= Data section =
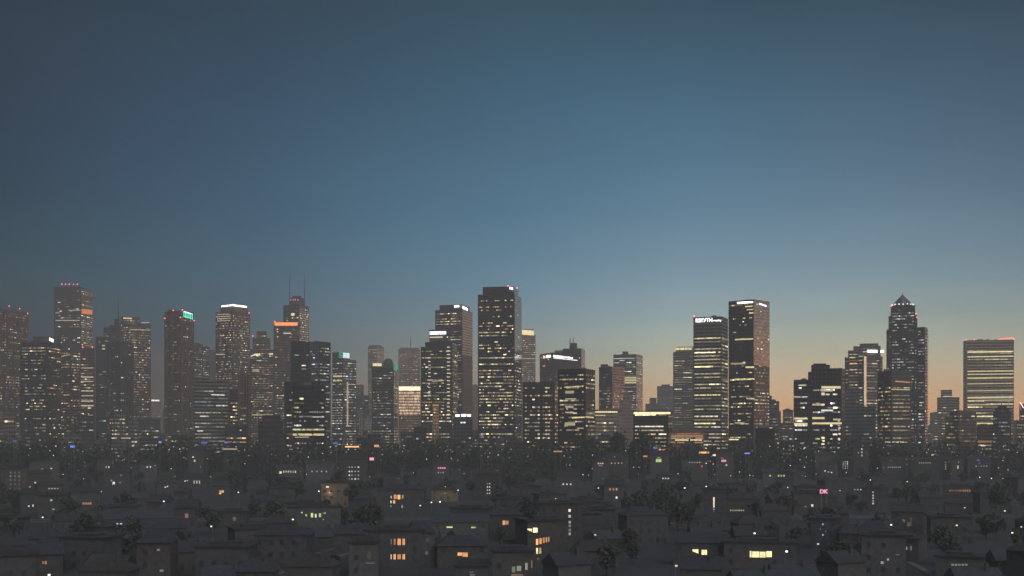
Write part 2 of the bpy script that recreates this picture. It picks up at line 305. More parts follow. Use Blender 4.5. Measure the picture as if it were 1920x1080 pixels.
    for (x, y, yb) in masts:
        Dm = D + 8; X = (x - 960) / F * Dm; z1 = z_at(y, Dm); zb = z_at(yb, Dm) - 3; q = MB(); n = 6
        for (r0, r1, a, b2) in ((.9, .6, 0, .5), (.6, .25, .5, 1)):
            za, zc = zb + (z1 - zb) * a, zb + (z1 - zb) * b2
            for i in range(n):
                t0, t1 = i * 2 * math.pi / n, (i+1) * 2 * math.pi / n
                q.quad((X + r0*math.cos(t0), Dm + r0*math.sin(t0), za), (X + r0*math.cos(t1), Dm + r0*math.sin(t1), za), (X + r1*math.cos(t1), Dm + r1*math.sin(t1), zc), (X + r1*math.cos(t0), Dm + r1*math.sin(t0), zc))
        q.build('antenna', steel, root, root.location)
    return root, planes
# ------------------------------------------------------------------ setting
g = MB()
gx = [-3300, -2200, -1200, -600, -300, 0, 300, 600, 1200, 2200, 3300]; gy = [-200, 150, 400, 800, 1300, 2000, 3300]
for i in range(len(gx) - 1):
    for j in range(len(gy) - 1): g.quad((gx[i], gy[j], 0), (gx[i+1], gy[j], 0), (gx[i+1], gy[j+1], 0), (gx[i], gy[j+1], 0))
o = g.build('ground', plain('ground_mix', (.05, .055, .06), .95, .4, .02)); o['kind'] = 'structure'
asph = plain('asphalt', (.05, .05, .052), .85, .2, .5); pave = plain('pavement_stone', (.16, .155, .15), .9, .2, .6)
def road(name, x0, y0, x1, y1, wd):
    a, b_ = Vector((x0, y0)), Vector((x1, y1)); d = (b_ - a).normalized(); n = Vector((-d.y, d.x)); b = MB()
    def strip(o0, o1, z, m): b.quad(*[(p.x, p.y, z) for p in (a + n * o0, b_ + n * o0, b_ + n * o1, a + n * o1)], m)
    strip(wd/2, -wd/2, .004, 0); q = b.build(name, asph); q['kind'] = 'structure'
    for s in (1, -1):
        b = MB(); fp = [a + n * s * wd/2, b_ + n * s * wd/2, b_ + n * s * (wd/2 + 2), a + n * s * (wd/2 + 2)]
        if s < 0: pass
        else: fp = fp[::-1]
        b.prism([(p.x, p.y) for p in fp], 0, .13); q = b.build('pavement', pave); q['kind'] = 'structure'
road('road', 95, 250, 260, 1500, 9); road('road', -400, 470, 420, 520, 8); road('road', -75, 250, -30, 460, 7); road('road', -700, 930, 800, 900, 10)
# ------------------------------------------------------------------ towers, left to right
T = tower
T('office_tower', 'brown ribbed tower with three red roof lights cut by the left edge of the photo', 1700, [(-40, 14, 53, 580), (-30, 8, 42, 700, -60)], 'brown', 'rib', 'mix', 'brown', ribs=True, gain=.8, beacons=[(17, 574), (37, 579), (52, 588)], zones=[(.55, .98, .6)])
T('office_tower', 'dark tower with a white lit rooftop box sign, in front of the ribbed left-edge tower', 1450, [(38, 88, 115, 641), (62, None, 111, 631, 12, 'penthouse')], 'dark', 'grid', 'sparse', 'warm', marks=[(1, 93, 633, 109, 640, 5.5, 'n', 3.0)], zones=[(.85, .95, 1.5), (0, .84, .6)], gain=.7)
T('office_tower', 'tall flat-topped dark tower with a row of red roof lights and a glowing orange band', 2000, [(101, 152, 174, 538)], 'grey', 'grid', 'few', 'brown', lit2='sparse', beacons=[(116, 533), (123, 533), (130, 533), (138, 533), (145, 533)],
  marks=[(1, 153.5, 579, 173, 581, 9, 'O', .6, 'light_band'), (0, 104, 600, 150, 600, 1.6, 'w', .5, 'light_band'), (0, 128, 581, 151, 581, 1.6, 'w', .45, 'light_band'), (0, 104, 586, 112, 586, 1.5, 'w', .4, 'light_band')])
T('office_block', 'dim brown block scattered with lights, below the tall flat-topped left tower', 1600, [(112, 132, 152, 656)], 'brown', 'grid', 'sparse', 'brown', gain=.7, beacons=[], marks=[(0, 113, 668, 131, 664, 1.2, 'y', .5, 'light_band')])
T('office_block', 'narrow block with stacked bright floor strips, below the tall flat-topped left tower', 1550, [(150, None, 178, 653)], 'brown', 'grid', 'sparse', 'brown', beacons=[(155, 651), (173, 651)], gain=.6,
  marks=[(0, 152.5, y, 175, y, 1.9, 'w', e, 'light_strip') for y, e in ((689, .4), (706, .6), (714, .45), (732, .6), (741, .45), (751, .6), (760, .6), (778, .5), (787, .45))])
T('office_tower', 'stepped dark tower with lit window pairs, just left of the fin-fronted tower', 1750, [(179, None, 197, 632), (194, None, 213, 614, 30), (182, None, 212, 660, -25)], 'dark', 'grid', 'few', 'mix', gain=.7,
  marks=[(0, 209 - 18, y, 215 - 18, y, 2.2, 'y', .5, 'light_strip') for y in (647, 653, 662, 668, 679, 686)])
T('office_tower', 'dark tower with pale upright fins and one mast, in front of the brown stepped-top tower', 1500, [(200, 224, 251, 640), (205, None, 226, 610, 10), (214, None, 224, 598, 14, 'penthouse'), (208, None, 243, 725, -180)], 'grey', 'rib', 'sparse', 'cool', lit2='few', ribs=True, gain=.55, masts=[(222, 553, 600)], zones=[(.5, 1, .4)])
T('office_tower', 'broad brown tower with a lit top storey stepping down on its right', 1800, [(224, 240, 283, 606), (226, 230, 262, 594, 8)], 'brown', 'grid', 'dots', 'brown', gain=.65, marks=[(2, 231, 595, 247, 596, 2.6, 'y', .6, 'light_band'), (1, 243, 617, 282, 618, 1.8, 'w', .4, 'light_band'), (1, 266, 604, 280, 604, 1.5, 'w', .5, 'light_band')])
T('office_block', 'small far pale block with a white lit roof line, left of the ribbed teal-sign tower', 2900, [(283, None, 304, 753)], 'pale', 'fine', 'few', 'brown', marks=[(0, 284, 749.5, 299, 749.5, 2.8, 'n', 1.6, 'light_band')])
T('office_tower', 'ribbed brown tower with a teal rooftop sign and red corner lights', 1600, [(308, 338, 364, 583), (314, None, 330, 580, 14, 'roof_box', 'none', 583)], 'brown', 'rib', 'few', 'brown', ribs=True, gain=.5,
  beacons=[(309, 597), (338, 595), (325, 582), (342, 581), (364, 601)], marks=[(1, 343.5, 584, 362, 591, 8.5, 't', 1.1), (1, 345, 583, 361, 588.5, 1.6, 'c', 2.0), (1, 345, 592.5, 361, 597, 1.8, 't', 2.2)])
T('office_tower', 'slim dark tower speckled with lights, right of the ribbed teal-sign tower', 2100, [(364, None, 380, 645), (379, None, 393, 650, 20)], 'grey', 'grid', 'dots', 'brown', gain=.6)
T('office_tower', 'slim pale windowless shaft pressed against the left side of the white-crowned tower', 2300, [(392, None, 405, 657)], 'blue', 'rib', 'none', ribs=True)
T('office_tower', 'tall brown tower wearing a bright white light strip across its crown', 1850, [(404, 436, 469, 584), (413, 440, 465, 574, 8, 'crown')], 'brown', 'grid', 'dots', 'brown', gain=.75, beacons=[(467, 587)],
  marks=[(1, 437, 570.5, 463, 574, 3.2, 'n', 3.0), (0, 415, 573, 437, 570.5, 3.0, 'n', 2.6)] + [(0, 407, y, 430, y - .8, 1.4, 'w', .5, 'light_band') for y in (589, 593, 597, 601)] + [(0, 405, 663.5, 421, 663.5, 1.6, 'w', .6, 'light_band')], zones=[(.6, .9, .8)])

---

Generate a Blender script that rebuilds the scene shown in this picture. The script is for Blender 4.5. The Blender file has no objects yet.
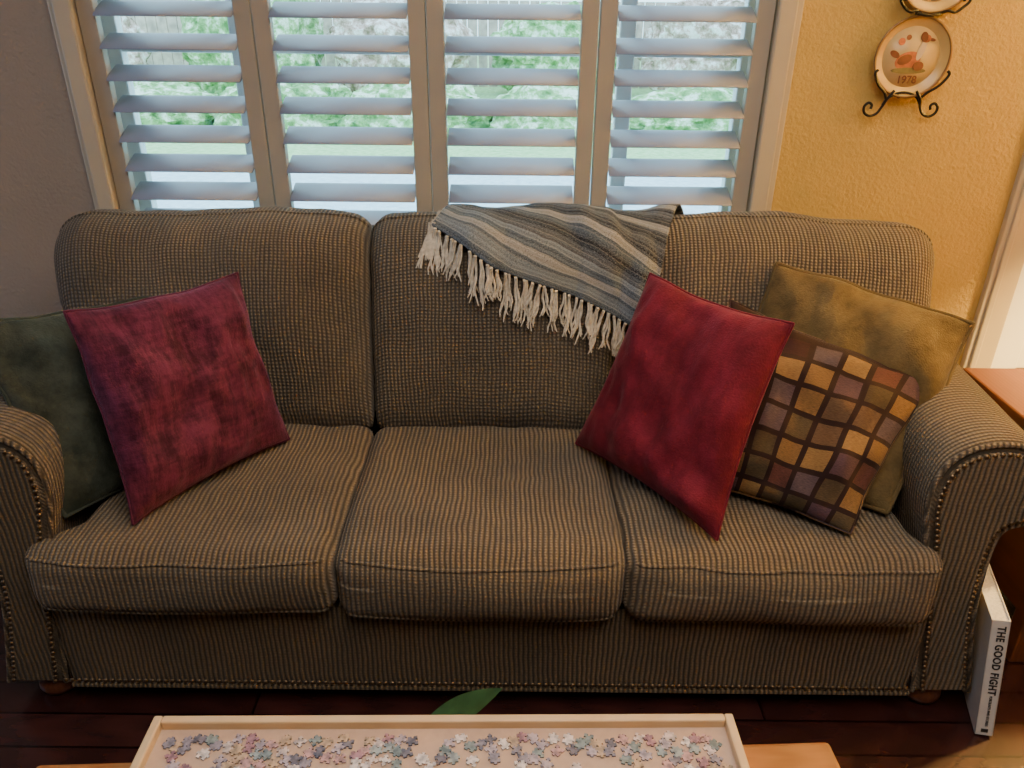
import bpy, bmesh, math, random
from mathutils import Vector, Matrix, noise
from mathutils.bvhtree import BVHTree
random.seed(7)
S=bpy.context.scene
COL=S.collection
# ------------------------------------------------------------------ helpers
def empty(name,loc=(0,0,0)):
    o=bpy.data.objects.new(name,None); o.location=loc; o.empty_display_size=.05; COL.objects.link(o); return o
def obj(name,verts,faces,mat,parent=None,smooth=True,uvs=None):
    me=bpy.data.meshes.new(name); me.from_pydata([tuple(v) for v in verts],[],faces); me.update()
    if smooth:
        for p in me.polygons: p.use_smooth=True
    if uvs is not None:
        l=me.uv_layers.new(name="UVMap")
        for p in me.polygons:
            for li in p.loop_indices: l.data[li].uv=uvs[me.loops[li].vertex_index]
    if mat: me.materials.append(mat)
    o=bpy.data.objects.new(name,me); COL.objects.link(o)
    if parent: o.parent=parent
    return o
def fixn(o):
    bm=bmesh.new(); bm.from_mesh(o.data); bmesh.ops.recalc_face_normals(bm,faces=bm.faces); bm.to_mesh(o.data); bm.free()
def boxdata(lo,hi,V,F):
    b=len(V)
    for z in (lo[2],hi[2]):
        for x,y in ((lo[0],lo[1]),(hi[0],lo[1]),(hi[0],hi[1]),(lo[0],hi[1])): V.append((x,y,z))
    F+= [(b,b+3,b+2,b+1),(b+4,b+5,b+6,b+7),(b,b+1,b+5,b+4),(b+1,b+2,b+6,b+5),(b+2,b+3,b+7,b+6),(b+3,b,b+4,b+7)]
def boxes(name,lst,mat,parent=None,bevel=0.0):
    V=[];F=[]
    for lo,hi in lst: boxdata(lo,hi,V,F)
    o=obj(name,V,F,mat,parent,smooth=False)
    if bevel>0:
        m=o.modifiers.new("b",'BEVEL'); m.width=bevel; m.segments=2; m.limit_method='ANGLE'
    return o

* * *

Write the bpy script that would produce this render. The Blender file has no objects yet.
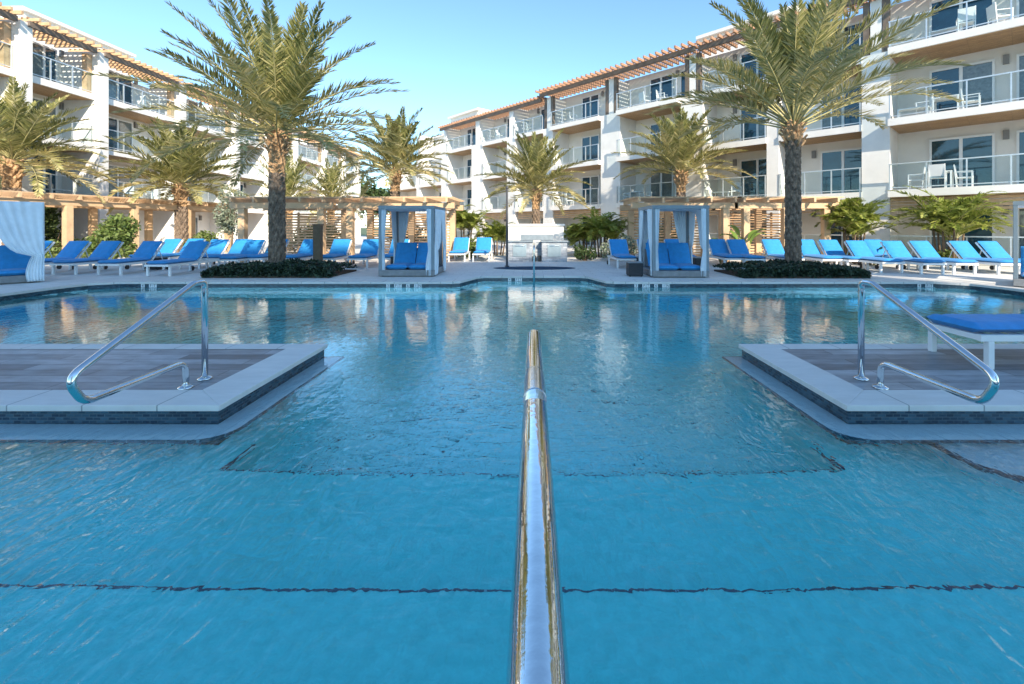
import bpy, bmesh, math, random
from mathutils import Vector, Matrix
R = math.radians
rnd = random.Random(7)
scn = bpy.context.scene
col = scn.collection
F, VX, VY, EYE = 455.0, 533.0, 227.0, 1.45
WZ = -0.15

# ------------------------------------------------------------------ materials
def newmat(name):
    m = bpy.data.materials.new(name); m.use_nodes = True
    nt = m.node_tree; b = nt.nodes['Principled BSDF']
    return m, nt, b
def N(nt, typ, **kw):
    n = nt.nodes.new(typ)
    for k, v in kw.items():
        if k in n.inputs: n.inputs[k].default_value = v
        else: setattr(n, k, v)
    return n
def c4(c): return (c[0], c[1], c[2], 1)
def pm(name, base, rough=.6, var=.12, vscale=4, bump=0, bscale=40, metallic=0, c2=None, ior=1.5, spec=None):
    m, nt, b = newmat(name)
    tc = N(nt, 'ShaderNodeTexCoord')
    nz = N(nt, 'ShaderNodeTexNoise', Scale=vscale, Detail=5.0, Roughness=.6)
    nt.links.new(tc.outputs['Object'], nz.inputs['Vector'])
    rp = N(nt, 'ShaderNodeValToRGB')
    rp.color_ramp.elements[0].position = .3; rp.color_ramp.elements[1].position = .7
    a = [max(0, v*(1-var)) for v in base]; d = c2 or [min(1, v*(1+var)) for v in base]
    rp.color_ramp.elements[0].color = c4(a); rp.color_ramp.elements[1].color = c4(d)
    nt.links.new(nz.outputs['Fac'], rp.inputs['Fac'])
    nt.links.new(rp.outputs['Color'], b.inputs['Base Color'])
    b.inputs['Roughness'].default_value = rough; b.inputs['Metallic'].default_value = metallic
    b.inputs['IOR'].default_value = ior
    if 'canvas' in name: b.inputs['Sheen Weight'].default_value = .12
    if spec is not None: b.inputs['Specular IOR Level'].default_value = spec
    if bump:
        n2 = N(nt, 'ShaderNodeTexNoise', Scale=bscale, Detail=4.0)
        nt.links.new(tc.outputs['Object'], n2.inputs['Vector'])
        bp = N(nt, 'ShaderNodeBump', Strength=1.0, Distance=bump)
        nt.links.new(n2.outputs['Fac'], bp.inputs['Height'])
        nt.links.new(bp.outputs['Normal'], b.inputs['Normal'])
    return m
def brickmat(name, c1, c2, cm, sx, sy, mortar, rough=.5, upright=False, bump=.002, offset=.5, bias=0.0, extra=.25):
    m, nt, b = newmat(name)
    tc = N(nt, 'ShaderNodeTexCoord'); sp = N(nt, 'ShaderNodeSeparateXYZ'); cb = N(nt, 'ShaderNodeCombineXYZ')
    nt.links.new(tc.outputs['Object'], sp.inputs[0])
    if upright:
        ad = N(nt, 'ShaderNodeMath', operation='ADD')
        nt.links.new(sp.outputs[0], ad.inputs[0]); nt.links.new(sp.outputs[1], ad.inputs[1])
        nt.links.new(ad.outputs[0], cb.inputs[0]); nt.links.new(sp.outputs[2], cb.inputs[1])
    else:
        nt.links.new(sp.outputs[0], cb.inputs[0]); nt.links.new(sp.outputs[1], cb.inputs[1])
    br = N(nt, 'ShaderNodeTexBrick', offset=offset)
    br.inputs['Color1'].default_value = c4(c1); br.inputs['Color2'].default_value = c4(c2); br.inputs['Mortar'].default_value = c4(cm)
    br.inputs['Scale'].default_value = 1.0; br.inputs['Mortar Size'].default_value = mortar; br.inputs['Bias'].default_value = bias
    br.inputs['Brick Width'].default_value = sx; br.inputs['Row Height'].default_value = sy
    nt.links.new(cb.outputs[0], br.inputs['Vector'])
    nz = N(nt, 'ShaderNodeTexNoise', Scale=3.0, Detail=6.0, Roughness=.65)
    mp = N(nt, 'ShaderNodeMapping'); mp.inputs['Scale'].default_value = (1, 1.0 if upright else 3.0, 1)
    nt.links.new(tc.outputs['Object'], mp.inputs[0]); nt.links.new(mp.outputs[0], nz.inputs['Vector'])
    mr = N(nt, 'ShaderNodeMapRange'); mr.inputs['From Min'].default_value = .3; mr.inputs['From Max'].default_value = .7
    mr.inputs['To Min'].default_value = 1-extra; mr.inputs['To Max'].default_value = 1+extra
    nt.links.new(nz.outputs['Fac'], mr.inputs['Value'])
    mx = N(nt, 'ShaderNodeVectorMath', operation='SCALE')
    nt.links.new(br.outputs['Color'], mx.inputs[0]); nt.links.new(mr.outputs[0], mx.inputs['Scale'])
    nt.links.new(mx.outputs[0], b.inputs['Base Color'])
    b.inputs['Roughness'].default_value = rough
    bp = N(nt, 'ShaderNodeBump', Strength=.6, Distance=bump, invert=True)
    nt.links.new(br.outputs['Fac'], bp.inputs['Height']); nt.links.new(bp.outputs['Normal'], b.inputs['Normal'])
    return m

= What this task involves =
What is the number of lines above that contain "Blender"? Answer with that number only.

= The completed task =
3